Your instructions » Stop after the line with "r2 = t.xyz(wn.outputs['Color'])[1]": repeat exactly every line before it, beginning with the first, and that line itself.

Stored data »
════

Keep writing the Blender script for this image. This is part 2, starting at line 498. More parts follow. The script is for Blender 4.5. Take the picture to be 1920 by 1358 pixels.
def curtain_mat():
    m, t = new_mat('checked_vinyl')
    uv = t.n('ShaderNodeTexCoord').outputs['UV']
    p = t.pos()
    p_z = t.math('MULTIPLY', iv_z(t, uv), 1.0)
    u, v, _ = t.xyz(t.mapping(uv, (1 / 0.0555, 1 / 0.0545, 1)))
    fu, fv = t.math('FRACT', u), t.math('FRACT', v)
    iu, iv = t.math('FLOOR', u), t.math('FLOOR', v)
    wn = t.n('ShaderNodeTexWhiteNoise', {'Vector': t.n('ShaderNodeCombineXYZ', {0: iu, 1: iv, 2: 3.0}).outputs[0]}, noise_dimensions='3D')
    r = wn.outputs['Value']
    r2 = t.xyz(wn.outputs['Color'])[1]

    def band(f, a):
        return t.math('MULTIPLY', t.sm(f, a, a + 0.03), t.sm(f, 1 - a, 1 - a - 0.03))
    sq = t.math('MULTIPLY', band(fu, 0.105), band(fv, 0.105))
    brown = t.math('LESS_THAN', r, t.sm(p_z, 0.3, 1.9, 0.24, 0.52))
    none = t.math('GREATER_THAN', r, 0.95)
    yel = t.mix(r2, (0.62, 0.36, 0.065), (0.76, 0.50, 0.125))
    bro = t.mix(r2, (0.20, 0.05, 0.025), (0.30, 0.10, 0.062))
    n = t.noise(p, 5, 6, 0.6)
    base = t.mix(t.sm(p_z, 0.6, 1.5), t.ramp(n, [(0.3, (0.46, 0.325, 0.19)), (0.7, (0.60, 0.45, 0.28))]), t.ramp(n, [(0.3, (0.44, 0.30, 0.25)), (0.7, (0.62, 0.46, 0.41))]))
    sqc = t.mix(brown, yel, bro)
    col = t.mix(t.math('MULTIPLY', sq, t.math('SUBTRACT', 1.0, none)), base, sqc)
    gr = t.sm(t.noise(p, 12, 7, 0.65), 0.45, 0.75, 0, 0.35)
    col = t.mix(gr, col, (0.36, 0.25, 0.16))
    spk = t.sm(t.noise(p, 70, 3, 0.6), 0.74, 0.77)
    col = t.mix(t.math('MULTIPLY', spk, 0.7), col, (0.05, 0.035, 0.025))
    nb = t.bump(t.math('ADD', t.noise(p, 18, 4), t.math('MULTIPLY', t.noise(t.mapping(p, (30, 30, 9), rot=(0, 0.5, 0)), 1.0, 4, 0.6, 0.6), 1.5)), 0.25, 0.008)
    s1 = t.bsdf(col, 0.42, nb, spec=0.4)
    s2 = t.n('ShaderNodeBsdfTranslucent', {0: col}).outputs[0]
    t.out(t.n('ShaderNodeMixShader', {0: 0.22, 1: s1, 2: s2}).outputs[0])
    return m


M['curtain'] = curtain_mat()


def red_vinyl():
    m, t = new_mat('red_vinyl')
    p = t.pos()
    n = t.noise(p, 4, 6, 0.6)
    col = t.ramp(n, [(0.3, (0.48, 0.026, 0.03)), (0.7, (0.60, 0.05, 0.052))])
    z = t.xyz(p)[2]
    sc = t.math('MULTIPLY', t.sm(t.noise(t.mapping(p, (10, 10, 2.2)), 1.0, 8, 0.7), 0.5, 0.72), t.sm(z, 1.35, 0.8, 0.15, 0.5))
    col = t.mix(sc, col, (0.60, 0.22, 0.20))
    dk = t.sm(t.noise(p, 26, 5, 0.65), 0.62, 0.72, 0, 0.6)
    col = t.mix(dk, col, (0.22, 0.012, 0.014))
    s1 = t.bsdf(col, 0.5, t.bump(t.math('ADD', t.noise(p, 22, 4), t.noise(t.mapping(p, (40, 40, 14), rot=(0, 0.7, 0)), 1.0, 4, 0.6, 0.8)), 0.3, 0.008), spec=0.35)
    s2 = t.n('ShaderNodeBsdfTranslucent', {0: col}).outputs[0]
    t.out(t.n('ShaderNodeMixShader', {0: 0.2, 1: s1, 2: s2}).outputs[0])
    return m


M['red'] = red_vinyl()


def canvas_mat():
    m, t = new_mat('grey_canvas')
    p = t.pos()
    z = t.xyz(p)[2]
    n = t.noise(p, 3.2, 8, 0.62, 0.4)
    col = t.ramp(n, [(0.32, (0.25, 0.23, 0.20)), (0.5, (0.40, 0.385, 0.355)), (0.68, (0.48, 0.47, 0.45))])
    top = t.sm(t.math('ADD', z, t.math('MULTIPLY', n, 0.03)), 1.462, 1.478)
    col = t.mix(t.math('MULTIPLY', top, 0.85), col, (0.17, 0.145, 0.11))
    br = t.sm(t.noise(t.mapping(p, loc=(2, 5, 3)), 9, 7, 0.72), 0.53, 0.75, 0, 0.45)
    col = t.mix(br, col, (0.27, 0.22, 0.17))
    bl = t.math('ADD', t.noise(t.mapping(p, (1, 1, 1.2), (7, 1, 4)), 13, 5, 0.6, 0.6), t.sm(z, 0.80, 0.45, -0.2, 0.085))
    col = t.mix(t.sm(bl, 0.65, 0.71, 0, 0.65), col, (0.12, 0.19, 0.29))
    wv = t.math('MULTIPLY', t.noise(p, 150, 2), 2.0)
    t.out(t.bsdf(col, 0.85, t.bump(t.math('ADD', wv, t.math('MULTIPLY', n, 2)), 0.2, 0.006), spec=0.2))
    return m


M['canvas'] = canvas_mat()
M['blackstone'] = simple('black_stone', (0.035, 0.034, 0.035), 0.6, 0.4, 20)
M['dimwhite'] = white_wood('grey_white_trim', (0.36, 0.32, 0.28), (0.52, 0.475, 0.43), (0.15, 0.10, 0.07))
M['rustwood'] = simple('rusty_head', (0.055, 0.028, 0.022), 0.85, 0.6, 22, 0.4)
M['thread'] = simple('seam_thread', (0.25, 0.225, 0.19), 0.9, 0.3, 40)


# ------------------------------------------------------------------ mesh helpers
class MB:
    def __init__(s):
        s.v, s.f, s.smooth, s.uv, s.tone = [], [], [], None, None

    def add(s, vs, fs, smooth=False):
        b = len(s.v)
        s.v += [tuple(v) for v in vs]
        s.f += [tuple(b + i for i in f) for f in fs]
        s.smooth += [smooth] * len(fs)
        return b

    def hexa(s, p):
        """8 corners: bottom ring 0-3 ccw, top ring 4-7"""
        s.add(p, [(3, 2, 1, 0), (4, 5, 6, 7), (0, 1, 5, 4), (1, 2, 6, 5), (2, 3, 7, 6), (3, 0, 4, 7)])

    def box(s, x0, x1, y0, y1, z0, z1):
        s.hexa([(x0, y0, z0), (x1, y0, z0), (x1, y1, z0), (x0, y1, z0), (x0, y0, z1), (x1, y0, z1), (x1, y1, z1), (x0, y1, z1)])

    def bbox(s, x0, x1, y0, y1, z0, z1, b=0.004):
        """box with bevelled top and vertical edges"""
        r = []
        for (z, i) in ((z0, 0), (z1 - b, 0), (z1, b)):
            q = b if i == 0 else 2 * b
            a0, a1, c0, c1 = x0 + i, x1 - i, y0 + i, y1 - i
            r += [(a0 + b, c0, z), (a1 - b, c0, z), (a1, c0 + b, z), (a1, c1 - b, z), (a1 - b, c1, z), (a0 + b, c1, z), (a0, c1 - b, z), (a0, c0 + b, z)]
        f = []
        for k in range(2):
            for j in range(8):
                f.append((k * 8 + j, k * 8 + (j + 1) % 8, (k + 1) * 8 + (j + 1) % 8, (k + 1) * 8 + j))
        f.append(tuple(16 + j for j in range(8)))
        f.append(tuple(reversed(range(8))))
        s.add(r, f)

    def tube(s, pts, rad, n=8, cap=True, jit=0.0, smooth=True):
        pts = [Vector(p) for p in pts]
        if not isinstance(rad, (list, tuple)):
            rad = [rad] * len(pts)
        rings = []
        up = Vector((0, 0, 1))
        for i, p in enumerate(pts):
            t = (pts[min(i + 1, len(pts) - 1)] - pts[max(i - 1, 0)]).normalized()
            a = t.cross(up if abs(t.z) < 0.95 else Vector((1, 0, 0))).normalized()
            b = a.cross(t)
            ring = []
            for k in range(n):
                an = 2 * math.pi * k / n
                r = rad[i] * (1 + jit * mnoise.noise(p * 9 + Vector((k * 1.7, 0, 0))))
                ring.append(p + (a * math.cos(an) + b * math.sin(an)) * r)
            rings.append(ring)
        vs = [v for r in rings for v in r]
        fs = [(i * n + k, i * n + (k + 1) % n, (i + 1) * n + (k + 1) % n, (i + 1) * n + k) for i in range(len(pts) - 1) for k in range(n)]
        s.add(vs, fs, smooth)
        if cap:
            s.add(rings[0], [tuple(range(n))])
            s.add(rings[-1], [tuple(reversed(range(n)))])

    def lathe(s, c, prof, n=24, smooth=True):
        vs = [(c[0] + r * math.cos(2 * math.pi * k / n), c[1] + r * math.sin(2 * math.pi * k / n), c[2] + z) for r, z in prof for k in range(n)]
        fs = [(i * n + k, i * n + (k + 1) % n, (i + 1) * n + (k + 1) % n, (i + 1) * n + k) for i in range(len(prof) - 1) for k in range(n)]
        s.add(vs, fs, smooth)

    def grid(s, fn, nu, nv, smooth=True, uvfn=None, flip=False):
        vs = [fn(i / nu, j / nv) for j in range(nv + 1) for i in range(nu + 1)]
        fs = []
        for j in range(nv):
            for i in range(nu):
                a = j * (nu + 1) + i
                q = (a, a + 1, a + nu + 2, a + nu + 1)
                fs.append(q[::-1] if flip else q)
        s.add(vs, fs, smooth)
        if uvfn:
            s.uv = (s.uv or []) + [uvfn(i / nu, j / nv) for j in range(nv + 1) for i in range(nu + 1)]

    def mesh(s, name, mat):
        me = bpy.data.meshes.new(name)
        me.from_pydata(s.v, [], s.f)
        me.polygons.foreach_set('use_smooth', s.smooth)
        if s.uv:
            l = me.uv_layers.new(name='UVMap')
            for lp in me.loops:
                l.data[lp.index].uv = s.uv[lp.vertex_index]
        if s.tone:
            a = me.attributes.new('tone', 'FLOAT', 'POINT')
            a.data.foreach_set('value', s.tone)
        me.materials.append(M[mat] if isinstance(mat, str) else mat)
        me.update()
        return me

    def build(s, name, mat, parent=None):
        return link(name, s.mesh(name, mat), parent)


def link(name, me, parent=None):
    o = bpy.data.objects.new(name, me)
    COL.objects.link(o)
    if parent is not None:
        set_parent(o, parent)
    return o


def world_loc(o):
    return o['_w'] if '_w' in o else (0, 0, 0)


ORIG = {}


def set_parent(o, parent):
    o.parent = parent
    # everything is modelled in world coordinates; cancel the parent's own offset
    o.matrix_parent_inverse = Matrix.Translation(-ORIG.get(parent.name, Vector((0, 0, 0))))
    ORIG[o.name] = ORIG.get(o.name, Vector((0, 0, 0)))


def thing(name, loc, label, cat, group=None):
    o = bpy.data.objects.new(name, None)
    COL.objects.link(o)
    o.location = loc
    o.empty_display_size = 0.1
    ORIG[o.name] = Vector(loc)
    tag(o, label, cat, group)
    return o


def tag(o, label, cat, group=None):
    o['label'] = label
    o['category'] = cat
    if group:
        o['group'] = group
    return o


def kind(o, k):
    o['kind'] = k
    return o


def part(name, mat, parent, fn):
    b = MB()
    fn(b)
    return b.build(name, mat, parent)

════

The result »
Keep writing the Blender script for this image. This is part 2, starting at line 498. More parts follow. The script is for Blender 4.5. Take the picture to be 1920 by 1358 pixels.
def curtain_mat():
    m, t = new_mat('checked_vinyl')
    uv = t.n('ShaderNodeTexCoord').outputs['UV']
    p = t.pos()
    p_z = t.math('MULTIPLY', iv_z(t, uv), 1.0)
    u, v, _ = t.xyz(t.mapping(uv, (1 / 0.0555, 1 / 0.0545, 1)))
    fu, fv = t.math('FRACT', u), t.math('FRACT', v)
    iu, iv = t.math('FLOOR', u), t.math('FLOOR', v)
    wn = t.n('ShaderNodeTexWhiteNoise', {'Vector': t.n('ShaderNodeCombineXYZ', {0: iu, 1: iv, 2: 3.0}).outputs[0]}, noise_dimensions='3D')
    r = wn.outputs['Value']
    r2 = t.xyz(wn.outputs['Color'])[1]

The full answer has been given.